I return to Hans Küng, who said:

"There will be no peace among the nations without peace among the religions".

But he went on to say:

"There will be no peace among the religions without dialogue among the religions".

I pick up my own concerns about the possible ambiguities in the use of the word "dialogue", which, like "tolerance", can be a weasel word. I also want to question my own questions. I want to look again at any box I may have allowed myself to become imprisoned in, to take a creative look at new options that might be available to us.

I have come to believe that international peace, like charity, actually begins at home.
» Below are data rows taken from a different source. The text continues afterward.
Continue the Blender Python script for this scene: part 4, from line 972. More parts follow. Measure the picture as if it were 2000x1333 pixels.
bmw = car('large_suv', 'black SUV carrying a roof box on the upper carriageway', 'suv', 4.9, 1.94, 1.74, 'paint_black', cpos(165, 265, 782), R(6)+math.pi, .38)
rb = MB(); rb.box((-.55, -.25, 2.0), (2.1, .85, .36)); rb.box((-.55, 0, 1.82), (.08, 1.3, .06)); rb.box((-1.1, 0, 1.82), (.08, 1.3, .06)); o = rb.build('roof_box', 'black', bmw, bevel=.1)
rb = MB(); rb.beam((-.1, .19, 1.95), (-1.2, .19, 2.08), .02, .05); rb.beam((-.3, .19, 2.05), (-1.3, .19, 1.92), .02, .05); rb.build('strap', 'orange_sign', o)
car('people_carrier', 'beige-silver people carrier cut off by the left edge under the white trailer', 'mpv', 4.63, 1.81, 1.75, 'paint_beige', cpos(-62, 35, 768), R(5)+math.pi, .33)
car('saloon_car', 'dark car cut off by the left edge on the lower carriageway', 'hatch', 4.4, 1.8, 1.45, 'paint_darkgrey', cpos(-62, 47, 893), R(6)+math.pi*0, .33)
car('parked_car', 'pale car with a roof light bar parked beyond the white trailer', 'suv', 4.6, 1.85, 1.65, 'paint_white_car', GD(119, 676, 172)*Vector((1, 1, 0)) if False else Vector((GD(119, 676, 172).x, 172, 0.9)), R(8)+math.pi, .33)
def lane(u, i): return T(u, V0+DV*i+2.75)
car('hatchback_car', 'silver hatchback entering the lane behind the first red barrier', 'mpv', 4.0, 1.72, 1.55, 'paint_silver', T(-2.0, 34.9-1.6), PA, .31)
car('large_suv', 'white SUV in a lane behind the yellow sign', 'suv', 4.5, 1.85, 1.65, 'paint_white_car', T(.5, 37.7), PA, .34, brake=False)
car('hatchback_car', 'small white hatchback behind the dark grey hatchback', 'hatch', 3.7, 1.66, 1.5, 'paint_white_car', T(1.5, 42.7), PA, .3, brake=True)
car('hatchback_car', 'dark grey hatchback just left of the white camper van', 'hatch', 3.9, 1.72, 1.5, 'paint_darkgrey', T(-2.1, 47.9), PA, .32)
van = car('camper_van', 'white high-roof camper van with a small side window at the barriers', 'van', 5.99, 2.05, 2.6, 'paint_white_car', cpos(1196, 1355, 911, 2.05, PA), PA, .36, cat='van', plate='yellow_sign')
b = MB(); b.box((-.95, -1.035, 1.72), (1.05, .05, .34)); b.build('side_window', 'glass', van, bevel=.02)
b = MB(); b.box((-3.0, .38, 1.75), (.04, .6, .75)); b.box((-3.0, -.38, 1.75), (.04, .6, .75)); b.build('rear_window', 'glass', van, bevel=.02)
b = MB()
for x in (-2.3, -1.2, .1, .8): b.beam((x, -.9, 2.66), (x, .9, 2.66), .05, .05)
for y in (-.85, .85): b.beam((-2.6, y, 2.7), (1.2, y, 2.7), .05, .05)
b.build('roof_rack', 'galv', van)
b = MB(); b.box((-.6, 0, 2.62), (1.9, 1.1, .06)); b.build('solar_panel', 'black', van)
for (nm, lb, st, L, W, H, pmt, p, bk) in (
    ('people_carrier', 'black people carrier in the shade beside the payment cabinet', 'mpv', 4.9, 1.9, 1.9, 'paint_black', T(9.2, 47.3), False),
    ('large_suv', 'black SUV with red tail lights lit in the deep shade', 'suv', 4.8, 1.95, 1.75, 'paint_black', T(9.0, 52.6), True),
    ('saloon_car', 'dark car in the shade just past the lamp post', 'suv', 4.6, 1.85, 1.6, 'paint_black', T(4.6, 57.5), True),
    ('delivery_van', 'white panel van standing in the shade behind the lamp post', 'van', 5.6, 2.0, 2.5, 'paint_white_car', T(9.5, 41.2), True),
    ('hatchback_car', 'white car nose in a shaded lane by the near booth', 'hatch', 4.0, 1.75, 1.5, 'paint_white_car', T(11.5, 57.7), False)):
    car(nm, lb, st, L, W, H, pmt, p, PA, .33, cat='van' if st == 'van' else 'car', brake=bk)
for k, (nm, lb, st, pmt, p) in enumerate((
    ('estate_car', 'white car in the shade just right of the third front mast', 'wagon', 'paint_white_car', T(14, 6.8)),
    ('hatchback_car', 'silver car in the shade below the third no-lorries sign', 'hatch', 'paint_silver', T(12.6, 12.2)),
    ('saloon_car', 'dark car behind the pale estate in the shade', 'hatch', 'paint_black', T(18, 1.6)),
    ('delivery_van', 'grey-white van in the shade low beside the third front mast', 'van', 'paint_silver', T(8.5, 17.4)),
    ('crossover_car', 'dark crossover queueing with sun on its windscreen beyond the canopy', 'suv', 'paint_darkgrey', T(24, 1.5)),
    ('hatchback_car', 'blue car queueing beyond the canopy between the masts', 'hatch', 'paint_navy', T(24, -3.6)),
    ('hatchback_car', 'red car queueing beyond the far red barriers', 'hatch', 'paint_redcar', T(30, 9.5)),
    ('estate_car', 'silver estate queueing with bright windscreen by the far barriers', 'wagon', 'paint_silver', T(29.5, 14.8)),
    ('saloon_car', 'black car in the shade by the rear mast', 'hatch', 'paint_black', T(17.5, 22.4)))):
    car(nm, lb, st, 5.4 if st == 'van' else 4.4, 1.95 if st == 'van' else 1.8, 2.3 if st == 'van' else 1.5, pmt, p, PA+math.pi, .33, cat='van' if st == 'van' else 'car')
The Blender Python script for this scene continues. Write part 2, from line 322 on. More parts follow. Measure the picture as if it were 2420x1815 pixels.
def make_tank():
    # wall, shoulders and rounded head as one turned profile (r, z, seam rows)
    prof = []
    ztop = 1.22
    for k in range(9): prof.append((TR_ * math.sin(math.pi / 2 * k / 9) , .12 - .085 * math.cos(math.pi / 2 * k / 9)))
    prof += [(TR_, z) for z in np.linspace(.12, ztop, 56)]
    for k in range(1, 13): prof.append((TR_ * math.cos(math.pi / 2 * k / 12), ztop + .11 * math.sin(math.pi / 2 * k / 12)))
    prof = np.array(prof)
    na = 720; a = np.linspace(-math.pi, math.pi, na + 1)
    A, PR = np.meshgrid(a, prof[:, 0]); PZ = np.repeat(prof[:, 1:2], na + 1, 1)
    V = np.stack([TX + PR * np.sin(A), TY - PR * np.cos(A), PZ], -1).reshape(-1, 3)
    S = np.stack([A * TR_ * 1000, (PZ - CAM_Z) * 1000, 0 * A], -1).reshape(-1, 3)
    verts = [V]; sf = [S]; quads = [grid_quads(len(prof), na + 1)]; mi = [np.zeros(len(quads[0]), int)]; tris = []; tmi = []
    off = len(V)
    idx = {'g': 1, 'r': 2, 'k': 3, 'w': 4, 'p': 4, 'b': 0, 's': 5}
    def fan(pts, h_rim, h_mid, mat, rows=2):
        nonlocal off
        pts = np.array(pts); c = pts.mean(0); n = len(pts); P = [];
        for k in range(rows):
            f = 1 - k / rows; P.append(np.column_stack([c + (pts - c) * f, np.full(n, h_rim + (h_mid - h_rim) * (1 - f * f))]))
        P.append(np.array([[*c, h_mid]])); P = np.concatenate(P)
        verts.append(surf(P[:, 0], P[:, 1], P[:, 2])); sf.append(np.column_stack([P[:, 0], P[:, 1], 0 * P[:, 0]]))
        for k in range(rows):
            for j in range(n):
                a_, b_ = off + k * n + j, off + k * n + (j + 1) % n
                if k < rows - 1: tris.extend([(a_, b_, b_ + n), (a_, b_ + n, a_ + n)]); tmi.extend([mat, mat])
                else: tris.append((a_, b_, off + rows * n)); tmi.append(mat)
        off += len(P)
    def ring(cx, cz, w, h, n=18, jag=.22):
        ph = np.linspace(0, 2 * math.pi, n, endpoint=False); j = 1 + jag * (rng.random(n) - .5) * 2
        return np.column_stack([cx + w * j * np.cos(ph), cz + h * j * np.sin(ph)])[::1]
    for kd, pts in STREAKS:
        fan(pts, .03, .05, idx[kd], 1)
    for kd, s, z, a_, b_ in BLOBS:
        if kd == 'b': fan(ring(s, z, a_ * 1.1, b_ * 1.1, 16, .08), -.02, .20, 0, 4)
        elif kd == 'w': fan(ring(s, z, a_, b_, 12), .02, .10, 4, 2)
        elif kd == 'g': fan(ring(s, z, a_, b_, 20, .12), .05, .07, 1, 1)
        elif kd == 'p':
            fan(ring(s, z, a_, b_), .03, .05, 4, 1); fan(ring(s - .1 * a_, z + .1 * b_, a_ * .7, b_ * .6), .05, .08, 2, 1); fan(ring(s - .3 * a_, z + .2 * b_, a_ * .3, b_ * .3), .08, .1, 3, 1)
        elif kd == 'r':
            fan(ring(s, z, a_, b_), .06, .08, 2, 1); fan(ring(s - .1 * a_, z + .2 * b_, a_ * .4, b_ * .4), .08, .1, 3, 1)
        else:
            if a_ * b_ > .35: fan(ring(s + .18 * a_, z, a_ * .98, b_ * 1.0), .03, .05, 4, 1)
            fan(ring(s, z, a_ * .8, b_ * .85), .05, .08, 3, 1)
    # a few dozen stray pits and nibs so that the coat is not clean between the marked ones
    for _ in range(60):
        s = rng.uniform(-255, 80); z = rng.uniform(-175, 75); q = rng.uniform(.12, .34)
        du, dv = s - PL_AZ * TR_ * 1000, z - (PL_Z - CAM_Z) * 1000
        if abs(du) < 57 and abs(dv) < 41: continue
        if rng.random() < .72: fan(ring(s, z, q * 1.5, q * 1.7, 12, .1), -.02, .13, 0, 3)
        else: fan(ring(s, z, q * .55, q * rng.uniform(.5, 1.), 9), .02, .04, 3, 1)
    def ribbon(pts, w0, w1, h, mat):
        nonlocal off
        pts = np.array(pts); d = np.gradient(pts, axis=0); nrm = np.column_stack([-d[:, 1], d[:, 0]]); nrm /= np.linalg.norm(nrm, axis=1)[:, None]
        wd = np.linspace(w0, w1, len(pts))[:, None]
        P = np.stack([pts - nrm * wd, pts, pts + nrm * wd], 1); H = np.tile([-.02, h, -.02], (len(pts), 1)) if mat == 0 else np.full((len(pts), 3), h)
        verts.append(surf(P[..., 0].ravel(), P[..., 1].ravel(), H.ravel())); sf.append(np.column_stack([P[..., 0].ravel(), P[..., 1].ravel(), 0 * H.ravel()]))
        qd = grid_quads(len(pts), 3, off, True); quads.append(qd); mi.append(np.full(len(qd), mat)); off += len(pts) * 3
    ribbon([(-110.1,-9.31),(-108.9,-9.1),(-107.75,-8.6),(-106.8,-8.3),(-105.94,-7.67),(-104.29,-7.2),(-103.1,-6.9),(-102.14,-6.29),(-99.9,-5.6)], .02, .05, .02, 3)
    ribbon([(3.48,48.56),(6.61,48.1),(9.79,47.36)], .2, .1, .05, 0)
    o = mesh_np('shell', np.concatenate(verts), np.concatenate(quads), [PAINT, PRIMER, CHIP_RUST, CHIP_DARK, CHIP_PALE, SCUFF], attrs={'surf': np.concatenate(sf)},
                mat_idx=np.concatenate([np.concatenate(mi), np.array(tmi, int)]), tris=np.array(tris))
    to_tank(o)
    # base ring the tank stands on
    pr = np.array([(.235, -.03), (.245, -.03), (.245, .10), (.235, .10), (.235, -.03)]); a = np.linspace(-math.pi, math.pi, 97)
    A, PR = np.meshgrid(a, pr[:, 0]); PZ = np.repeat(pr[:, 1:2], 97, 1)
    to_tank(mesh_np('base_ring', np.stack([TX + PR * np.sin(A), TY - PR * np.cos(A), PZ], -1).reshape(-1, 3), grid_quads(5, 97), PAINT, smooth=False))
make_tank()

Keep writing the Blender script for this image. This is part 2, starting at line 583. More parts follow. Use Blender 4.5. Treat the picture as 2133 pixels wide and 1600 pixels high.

I rushed here today from a conversation with the director of the Centre for Jewish-Christian Relations (Cambridge), Dr Ed Kessler. What wonderful things he is opening up there. Two weeks ago, it was a public conversation with the director of Islamic Studies at Oxford University and so on and so forth. The public drawn from offices around where I live discuss issues such as the ones I am talking about. We are up to our eyes in the Islington interfaith forum. Because we have a historic site, we have Muslim children from local schools who come to visit our chapel and enjoy learning about Christianity in a school visit of that kind, just as I have been part of Christian children visiting mosques and temples and the rest of it. I am a school governor and we talk about appropriate school meals for children of other cultural backgrounds. These practical, ordinary, everyday things are terrifically important. My own daughter-in-law, having had three years in Pakistan herself, oversees the culturally aware teaching of the whole curriculum in the little primary school in Newham where she teaches.

There is much to be done at home, but the 10 minutes that we were warned of is up, and I am a man who takes warnings seriously. Things are being done, and we must rejoice at that. There is so much more to do, but if we approach a question like this positively, who knows what we may wrestle out of what might otherwise be chaos?